_AIM_
Reproduce the complete listing without any deviation.

_PROVIDED DATA_
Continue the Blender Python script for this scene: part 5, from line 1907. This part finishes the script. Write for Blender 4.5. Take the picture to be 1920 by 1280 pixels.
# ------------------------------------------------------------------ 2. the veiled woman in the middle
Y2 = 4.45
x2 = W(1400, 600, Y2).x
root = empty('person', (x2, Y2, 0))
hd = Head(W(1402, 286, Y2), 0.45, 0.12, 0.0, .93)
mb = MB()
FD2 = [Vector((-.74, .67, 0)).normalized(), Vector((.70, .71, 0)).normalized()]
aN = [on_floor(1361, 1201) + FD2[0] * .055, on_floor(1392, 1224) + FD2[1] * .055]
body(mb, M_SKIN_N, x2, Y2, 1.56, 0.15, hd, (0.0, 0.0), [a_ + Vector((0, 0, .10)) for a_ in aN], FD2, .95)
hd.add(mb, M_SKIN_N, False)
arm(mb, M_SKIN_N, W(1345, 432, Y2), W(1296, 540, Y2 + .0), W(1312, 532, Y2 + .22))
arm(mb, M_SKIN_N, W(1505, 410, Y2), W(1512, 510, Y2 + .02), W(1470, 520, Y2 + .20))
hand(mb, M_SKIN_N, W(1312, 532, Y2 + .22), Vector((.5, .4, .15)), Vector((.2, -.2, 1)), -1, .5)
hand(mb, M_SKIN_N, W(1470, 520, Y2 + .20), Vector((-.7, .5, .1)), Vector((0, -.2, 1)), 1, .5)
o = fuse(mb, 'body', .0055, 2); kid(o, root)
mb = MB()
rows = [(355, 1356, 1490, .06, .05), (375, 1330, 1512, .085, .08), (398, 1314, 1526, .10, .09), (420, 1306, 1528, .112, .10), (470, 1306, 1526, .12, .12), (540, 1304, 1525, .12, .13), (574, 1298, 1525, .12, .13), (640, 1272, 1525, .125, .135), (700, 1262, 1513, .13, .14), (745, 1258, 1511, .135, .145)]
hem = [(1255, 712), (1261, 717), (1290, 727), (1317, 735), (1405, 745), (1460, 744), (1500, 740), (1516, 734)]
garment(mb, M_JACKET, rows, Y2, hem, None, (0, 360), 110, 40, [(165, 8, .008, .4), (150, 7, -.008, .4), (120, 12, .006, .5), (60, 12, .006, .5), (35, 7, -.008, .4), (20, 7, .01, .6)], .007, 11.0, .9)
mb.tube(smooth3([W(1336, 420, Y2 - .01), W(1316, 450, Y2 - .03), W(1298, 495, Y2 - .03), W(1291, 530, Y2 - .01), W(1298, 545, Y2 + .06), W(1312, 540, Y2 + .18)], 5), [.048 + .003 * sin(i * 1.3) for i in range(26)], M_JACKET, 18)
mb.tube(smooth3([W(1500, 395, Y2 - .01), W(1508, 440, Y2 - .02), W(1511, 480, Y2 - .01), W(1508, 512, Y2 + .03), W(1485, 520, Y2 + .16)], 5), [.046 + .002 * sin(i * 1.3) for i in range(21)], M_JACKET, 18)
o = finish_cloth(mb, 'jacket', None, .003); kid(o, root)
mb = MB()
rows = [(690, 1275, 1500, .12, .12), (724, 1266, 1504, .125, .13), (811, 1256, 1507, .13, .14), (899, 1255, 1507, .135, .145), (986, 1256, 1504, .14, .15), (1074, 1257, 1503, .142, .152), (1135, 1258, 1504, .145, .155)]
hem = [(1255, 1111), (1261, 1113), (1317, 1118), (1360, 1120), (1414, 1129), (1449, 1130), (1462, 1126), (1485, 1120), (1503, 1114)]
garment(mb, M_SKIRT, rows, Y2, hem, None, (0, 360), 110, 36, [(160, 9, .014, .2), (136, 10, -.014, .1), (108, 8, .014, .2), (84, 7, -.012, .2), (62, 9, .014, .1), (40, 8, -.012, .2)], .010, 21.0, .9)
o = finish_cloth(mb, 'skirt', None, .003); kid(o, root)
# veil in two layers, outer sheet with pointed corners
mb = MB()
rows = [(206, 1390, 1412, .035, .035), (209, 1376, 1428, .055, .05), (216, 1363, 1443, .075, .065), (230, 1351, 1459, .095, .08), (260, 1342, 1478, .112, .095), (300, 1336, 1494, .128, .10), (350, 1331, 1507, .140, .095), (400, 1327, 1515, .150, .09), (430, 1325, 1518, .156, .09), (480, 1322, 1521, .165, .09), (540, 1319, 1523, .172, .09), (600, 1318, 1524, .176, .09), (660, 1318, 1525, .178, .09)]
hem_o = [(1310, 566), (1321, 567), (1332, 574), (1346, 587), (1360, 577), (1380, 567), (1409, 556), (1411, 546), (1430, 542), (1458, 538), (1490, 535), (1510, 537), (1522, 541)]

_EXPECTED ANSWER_
Continue the Blender Python script for this scene: part 5, from line 1907. This part finishes the script. Write for Blender 4.5. Take the picture to be 1920 by 1280 pixels.
# ------------------------------------------------------------------ 2. the veiled woman in the middle
Y2 = 4.45
x2 = W(1400, 600, Y2).x
root = empty('person', (x2, Y2, 0))
hd = Head(W(1402, 286, Y2), 0.45, 0.12, 0.0, .93)
mb = MB()
FD2 = [Vector((-.74, .67, 0)).normalized(), Vector((.70, .71, 0)).normalized()]
aN = [on_floor(1361, 1201) + FD2[0] * .055, on_floor(1392, 1224) + FD2[1] * .055]
body(mb, M_SKIN_N, x2, Y2, 1.56, 0.15, hd, (0.0, 0.0), [a_ + Vector((0, 0, .10)) for a_ in aN], FD2, .95)
hd.add(mb, M_SKIN_N, False)
arm(mb, M_SKIN_N, W(1345, 432, Y2), W(1296, 540, Y2 + .0), W(1312, 532, Y2 + .22))
arm(mb, M_SKIN_N, W(1505, 410, Y2), W(1512, 510, Y2 + .02), W(1470, 520, Y2 + .20))
hand(mb, M_SKIN_N, W(1312, 532, Y2 + .22), Vector((.5, .4, .15)), Vector((.2, -.2, 1)), -1, .5)
hand(mb, M_SKIN_N, W(1470, 520, Y2 + .20), Vector((-.7, .5, .1)), Vector((0, -.2, 1)), 1, .5)
o = fuse(mb, 'body', .0055, 2); kid(o, root)
mb = MB()
rows = [(355, 1356, 1490, .06, .05), (375, 1330, 1512, .085, .08), (398, 1314, 1526, .10, .09), (420, 1306, 1528, .112, .10), (470, 1306, 1526, .12, .12), (540, 1304, 1525, .12, .13), (574, 1298, 1525, .12, .13), (640, 1272, 1525, .125, .135), (700, 1262, 1513, .13, .14), (745, 1258, 1511, .135, .145)]
hem = [(1255, 712), (1261, 717), (1290, 727), (1317, 735), (1405, 745), (1460, 744), (1500, 740), (1516, 734)]
garment(mb, M_JACKET, rows, Y2, hem, None, (0, 360), 110, 40, [(165, 8, .008, .4), (150, 7, -.008, .4), (120, 12, .006, .5), (60, 12, .006, .5), (35, 7, -.008, .4), (20, 7, .01, .6)], .007, 11.0, .9)
mb.tube(smooth3([W(1336, 420, Y2 - .01), W(1316, 450, Y2 - .03), W(1298, 495, Y2 - .03), W(1291, 530, Y2 - .01), W(1298, 545, Y2 + .06), W(1312, 540, Y2 + .18)], 5), [.048 + .003 * sin(i * 1.3) for i in range(26)], M_JACKET, 18)
mb.tube(smooth3([W(1500, 395, Y2 - .01), W(1508, 440, Y2 - .02), W(1511, 480, Y2 - .01), W(1508, 512, Y2 + .03), W(1485, 520, Y2 + .16)], 5), [.046 + .002 * sin(i * 1.3) for i in range(21)], M_JACKET, 18)
o = finish_cloth(mb, 'jacket', None, .003); kid(o, root)
mb = MB()
rows = [(690, 1275, 1500, .12, .12), (724, 1266, 1504, .125, .13), (811, 1256, 1507, .13, .14), (899, 1255, 1507, .135, .145), (986, 1256, 1504, .14, .15), (1074, 1257, 1503, .142, .152), (1135, 1258, 1504, .145, .155)]
hem = [(1255, 1111), (1261, 1113), (1317, 1118), (1360, 1120), (1414, 1129), (1449, 1130), (1462, 1126), (1485, 1120), (1503, 1114)]
garment(mb, M_SKIRT, rows, Y2, hem, None, (0, 360), 110, 36, [(160, 9, .014, .2), (136, 10, -.014, .1), (108, 8, .014, .2), (84, 7, -.012, .2), (62, 9, .014, .1), (40, 8, -.012, .2)], .010, 21.0, .9)
o = finish_cloth(mb, 'skirt', None, .003); kid(o, root)
# veil in two layers, outer sheet with pointed corners
mb = MB()
rows = [(206, 1390, 1412, .035, .035), (209, 1376, 1428, .055, .05), (216, 1363, 1443, .075, .065), (230, 1351, 1459, .095, .08), (260, 1342, 1478, .112, .095), (300, 1336, 1494, .128, .10), (350, 1331, 1507, .140, .095), (400, 1327, 1515, .150, .09), (430, 1325, 1518, .156, .09), (480, 1322, 1521, .165, .09), (540, 1319, 1523, .172, .09), (600, 1318, 1524, .176, .09), (660, 1318, 1525, .178, .09)]
hem_o = [(1310, 566), (1321, 567), (1332, 574), (1346, 587), (1360, 577), (1380, 567), (1409, 556), (1411, 546), (1430, 542), (1458, 538), (1490, 535), (1510, 537), (1522, 541)]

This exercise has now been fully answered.